This is an interesting game. I've started some calculations but it will be awhile before I can finish it.
This is what I have so far:
Probability of getting zero duplicates (all 18 numbers are distinct) = 4.6%. If this happens, the maximum you can win in the second tier is 6 of 18 for $7.
Probability of getting one pair = 19.1%. The maximum win in the second tier is 7 of 18 for $20.
Probability of getting two pairs = 30.1%. The maximum win in the second tier is 8 of 18 for $100.
The sum of the three above is 54%. The remaining calculations that make up the other 46% are difficult.
For the second tier prizes, I don't know why they call it "approximate probability". It's combinatorics. It's exact.
While it is true that your odds of winning a particular prize in the second tier depend on how many duplicates are on your ticket, the stated probability on their website is the one that applies before you buy your ticket. Once you buy your ticket, the probability of winning a particular prize in the second tier will depend on the number of duplicates.
Say you get two triples and three pairs (e.g. 1-2-3-4-5-6, 1-2-3-4-21-22, 1-2-3-5-31-32). I don't know what the odds are of that happening, but I suspect that your chances of winning a prize in the second tier will be much higher than the "before I bought a ticket" probability. If the winning numbers are 1,2,4,5,41,42, the main game wins 4 of 6 for $20 but the second tier wins 10 of 18 for $2,000. All the different "after I bought a ticket" probabilities will average out to the "before I bought a ticket" probability.

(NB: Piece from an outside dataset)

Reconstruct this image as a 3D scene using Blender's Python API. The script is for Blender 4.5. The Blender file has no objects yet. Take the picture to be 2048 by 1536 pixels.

Think of it this way: suppose you have a game where you flip a fair coin in step one. If you get heads, you get to flip it again. A seconds heads is a win. Tails on the second flip or the first flip is a loser. Before the game starts, your chances of winning are 1 in 4. But after the first coin toss, your chances of winning change to either zero or 1/2, depending on the outcome of the first coin flip.